Comment dégonfler facilement la « bulle » de la CSPE ? Tribune de Jason Eyrat

Publié le 02 mars 2014 par Arnaudgossement

Je remercie Jason Eyrat (pseudonyme connu d'un acteur anonyme du domaine de l'énergie) de m'avoir adressé une tribune sur la CSPE que je publie ci-dessous.


Comment dégonfler facilement la « bulle » de la CSPE ?

Le ministre de l’Écologie, du Développement durable et de l’Énergie a lancé une consultation (close vendredi) sur « l'évolution des mécanismes de soutien aux installations sous obligation d'achat ».

Le contexte se fait pressant, qu’il s’agisse de la forte progression des charges de service public de l’électricité (6 milliards d’euros pour 2014 selon la prévision de la CRE, dont plus de la moitié sera imputable aux contrats d’achat), des récentes orientations de la Commission européenne (dont chaque pays, notamment le nôtre, fait une lecture sélective), du succès du recours de Vent de colère contre l’arrêté tarifaire éolien du 17 novembre 2008 ou encore du lobbying des électro-gaziers (demandant une baisse du soutien aux énergies renouvelables et une meilleure rémunération des capacités).

Mais ce contexte fait oublier à de nombreux analystes du secteur quel est le mode de calcul de la compensation versée à EDF en matière d’obligation d’achat. L’article L121-7 du Code l’énergie (anciennement article 5 de la loi du 10 février 2000) précise que cette compensation se calcule par « par référence aux prix de marché de l'électricité » en métropole continentale. Cette « référence » dépend de la filière et est précisée dans « l’annexe 1 » de la délibération annuelle de la CRE : prix moyens mensuels pour le photovoltaïque, trimestriels pour l’éolien, marché à terme pour la cogénération, etc… (plus rigoureusement la production de chaque filière est répartie suivant son caractère quasi-certain ou aléatoire, et un produit de marché lui est affecté).

Mais le marché de l’électricité fonctionne-t-il « bien » ? Quelle est la proportion des échanges sur les marchés par rapport au volume total d’électricité ? Les « prix » reflètent-ils les « coûts » ? Le prix de la tonne de CO2 est-il satisfaisant au regard des objectifs des politiques publiques ? Les réponses à ces questions se trouvent dans les publications de l’observatoire des marchés de la CRE et, surtout, dans le rapport du Commissariat général à stratégie et à la prospective (« La crise du système électrique européen »).

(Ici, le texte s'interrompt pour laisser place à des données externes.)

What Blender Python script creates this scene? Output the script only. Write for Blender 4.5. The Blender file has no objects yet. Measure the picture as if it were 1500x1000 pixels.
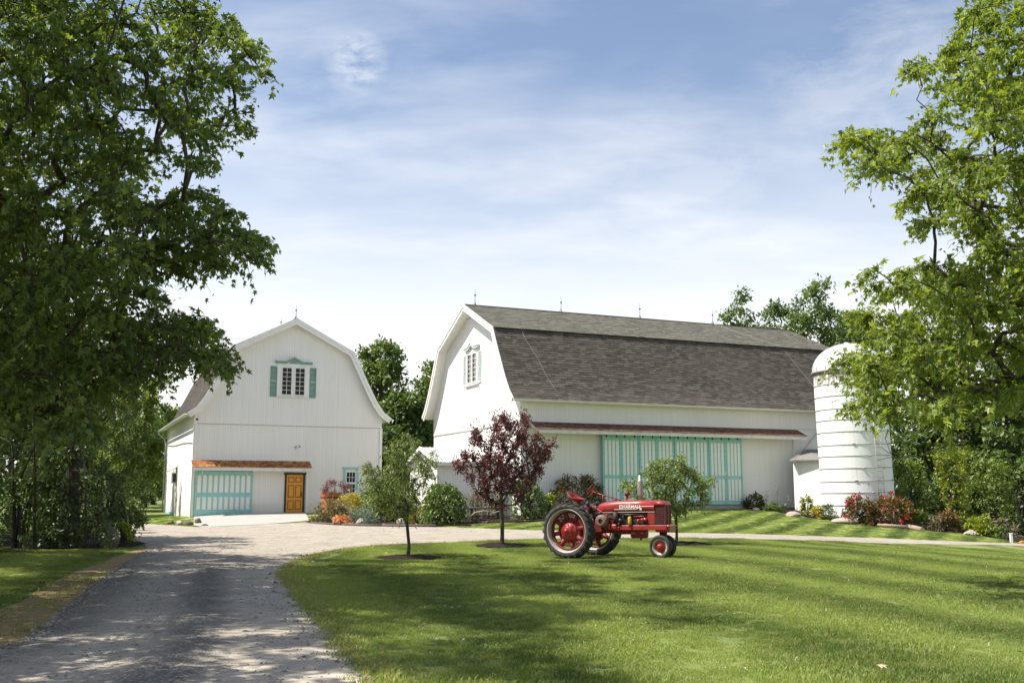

Alors quel crédit donner à cette « référence aux prix de marché de l’électricité » ? Quel autre mode de calcul de la compensation pourrait être adopté ? Il suffit de revenir 10 ans en arrière.

A l’origine, la référence prévue par l’article 5 de la loi du 10 février 2000 était les « coûts d'investissement et d'exploitation évités » à EDF. Mais en 2004 le gouvernement et la CRE (« chargée de veiller au bon fonctionnement des marchés de l'électricité et du gaz en France ») étaient emplis d’optimisme : le marché se devait de « bien » fonctionner. C’est pourquoi l’article 118 de la loi de finances rectificative pour 2004 modifia la référence aux « coûts d’investissement et d’exploitation évités » pour y substituer celle « aux prix de marché de l’électricité ». Or le « mauvais » fonctionnement du marché de l’électricité, les analyses du « coût » de l’électricité en France (Cour des comptes, Sénat, commission d’enquête) et la fragilité du modèle nucléaire (déboires de l’EPR, catastrophe de Fukushima, positions de l’ASN) nous montrent que ce changement de référence n’était pas judicieux.